Sekali lagi kamu mengatakannya. Kamu memintaku untuk meninggalkanmu sendirian. Tidak lagi sebatas satu jam, kamu bahkan tidak bisa mengatakan berapa lama. Aku hampir putus asa. Aku sudah mulai menyiapkan diri. Aku hanya bisa menunggumu. Walau waktu yang lama itu hampir sama saja dengan perpisahan. Sayangnya, aku hanya bisa menerima. Aku bahkan hampir hilang harapan. Aku pun sudah telanjur lelah untuk membujukmu lagi.
Sore hari adalah waktu mengajar. Terkadang kamu mampir dalam kepala. Aku terus memikirkanmu. Kamu memintaku untuk menenangkan diri sendiri, sedang yang bisa membuatku tenang hanyalah dengan melihatmu kembali.
Sebelum hari gelap, kamu kembali memberikan perhatianmu padaku. Aku masih menunggumu. Aku masih berharap kamu untuk kembali. Sampai akhirnya, kata itu pun lolos begitu saja. Aku merindukanmu, seolah kita sudah terpisah dalam waktu yang lama. Kamu pun memintaku untuk menulis lagi. Aku hanya bisa menurut dan menyelesaikan apa yang kamu katakan.
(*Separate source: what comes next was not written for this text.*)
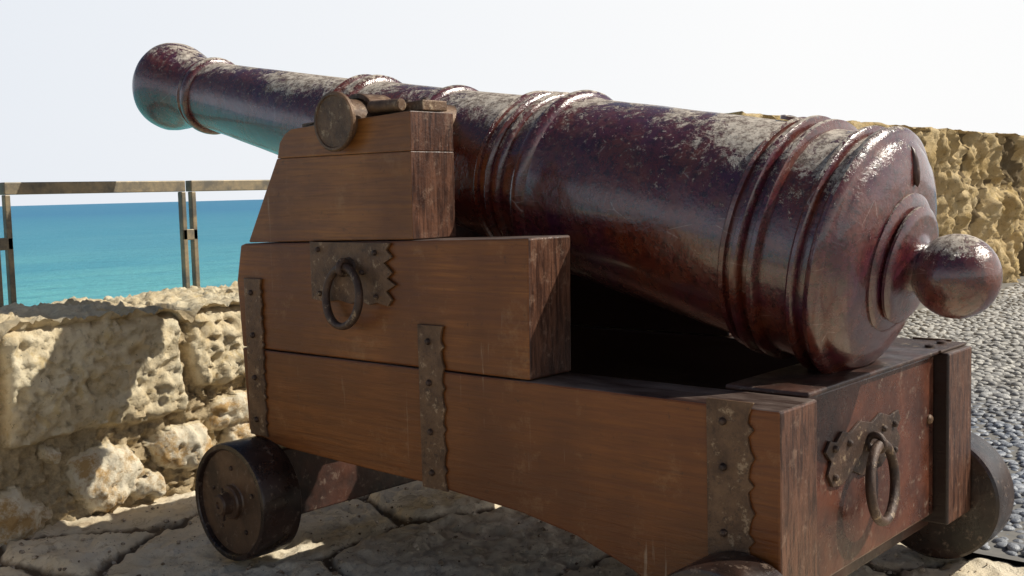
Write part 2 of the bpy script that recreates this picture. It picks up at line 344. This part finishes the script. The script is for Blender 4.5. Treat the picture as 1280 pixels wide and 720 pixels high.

Waktu malam saat hari berubah gelap, aku justru melihat cahaya. Kamu memberiku pelajaran berharga yang membuatku sadar siapa diriku sebenarnya. Aku pun baru sadar apa yang membuatmu memintaku untuk meninggalkanmu sendirian. Aku baru sadar kalau tuduhanku membuatmu jadi bertanya-tanya tentang cinta yang selama ini kamu berikan untukku.
Sampai akhirnya, kamu sendiri yang meminta padaku untuk bicara. Selama dalam kesendirian, aku terus berpikir, aku terus berharap, aku pun turut berdoa. Apa pun yang terjadi hari ini, aku hanya bisa menerima bagaimana akhirnya nanti. Aku hanya bisa menyiapkan diri untuk perpisahan. Kalaupun seandainya masih bersama, aku berdoa agar apa yang terjadi hari ini adalah untuk menguatkan cinta kita. Beruntung, Allah menuliskan kisah kita pada pilihan kedua. Semuanya kembali baik. Pada akhirnya kita sepakat untuk sama-sama belajar dan sepenuhnya percaya satu sama lain.
Apa yang dimulai dengan beribu kata maaf, pada akhirnya ditutup dengan banyak ucapan terima kasih dan syukur yang tiada henti. Kamu telah menyelamatkanku untuk kesekian kalinya.